- EXCERPTED RECORDS:
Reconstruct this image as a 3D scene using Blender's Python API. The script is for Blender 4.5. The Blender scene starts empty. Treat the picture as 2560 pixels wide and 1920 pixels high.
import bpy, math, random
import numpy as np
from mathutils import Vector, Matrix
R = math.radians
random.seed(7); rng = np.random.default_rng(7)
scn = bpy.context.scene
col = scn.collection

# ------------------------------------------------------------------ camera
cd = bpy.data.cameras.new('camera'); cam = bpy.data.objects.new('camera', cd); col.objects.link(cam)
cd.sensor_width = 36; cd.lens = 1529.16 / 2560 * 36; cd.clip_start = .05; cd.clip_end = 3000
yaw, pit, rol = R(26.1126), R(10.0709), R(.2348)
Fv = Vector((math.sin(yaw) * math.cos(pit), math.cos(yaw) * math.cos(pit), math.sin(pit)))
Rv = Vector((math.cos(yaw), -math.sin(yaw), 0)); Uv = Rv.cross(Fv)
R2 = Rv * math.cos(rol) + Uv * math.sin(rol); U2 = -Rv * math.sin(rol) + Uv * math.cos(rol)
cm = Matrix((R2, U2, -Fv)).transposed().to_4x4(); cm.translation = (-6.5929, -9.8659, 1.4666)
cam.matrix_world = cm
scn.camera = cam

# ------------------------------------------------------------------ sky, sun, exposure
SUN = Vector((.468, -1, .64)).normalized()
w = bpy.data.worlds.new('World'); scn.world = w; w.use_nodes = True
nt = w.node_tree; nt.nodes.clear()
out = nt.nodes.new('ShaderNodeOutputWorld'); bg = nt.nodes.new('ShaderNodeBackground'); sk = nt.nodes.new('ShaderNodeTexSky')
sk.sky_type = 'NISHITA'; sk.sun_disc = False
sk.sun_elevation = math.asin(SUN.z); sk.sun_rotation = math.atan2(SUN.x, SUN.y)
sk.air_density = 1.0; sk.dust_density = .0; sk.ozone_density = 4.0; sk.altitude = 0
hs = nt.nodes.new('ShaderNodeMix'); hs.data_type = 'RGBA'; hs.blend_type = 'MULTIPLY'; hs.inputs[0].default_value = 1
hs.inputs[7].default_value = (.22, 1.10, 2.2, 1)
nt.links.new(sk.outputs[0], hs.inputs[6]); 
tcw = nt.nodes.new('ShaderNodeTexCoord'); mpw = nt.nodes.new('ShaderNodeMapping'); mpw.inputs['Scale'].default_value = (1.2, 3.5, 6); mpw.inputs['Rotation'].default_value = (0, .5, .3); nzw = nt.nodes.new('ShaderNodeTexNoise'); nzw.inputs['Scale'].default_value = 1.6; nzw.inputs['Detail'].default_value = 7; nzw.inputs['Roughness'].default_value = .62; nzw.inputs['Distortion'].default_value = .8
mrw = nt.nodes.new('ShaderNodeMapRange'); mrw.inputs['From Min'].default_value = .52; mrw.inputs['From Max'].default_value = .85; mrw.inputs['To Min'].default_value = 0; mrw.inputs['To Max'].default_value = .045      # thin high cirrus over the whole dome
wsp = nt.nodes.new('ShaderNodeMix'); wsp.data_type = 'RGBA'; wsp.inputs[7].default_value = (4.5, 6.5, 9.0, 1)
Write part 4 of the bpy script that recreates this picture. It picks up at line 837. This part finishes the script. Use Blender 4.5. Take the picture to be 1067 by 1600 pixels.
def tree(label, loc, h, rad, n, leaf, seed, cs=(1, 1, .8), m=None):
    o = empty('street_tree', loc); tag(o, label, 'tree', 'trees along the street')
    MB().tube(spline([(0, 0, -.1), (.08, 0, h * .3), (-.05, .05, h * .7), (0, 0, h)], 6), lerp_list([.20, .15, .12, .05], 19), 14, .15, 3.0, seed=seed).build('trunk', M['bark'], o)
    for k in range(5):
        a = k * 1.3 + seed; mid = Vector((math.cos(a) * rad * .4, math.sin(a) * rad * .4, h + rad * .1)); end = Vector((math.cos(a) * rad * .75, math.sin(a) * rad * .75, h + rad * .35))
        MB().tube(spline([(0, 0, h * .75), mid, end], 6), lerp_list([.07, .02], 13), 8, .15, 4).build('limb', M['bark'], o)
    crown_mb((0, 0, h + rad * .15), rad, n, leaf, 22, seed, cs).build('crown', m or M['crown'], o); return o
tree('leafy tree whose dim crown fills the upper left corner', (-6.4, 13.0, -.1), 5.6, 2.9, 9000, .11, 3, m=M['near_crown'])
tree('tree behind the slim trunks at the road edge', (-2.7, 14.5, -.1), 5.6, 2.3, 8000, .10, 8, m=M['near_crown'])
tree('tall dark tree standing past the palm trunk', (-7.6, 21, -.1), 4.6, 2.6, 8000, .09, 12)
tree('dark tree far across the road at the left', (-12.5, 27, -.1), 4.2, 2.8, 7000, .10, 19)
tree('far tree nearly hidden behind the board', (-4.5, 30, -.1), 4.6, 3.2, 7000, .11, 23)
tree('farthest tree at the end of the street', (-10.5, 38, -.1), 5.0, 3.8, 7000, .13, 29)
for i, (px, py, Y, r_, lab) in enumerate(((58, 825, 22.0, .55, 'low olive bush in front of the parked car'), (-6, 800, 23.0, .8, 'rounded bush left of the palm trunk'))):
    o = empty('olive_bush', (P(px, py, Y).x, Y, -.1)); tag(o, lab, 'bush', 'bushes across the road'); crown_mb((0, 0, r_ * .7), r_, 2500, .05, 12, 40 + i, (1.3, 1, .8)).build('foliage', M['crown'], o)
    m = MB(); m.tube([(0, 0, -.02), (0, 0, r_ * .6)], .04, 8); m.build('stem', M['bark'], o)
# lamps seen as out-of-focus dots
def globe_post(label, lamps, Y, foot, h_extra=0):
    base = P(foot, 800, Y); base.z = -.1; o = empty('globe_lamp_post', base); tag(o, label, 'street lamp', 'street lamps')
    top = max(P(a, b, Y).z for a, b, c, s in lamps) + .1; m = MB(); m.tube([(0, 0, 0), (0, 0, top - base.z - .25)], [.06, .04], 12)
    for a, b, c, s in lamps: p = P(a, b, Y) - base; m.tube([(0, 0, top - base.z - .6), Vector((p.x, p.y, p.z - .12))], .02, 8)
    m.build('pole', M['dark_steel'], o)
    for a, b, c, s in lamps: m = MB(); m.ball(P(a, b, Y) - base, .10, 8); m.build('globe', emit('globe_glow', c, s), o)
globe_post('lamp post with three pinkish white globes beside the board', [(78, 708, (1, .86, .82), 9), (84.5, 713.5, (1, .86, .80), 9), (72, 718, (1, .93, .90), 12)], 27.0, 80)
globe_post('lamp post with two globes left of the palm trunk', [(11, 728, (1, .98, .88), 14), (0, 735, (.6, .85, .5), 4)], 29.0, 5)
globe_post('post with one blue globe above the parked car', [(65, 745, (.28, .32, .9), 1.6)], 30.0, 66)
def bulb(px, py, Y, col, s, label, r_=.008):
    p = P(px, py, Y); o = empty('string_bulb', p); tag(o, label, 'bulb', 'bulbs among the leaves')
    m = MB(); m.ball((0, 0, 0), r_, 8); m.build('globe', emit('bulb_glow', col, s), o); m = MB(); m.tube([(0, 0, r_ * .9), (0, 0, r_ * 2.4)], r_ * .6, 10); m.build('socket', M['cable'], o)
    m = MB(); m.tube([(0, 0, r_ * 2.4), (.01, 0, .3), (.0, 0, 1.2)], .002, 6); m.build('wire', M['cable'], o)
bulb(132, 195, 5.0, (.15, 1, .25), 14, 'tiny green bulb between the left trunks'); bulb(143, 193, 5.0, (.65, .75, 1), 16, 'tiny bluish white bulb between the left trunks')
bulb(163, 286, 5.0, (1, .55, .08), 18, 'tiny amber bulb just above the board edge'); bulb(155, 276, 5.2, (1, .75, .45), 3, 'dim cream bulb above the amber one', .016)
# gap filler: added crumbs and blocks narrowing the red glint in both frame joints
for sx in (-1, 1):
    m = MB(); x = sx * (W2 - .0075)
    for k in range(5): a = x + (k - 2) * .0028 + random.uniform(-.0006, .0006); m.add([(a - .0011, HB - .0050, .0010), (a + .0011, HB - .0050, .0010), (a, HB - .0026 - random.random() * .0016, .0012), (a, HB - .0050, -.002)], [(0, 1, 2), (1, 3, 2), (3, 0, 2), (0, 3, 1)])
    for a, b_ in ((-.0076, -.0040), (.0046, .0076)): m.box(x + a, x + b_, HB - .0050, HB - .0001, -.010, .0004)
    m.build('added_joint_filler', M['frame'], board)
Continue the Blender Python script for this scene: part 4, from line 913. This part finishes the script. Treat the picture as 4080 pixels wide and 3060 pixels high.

- TASK REQUIREMENTS:
Please copy only these lines, exactly: the first line of the records through the line containing "scn.camera = cam", ends included.

- SOLUTION TO THIS EXERCISE:
Reconstruct this image as a 3D scene using Blender's Python API. The script is for Blender 4.5. The Blender scene starts empty. Treat the picture as 2560 pixels wide and 1920 pixels high.
import bpy, math, random
import numpy as np
from mathutils import Vector, Matrix
R = math.radians
random.seed(7); rng = np.random.default_rng(7)
scn = bpy.context.scene
col = scn.collection

# ------------------------------------------------------------------ camera
cd = bpy.data.cameras.new('camera'); cam = bpy.data.objects.new('camera', cd); col.objects.link(cam)
cd.sensor_width = 36; cd.lens = 1529.16 / 2560 * 36; cd.clip_start = .05; cd.clip_end = 3000
yaw, pit, rol = R(26.1126), R(10.0709), R(.2348)
Fv = Vector((math.sin(yaw) * math.cos(pit), math.cos(yaw) * math.cos(pit), math.sin(pit)))
Rv = Vector((math.cos(yaw), -math.sin(yaw), 0)); Uv = Rv.cross(Fv)
R2 = Rv * math.cos(rol) + Uv * math.sin(rol); U2 = -Rv * math.sin(rol) + Uv * math.cos(rol)
cm = Matrix((R2, U2, -Fv)).transposed().to_4x4(); cm.translation = (-6.5929, -9.8659, 1.4666)
cam.matrix_world = cm
scn.camera = cam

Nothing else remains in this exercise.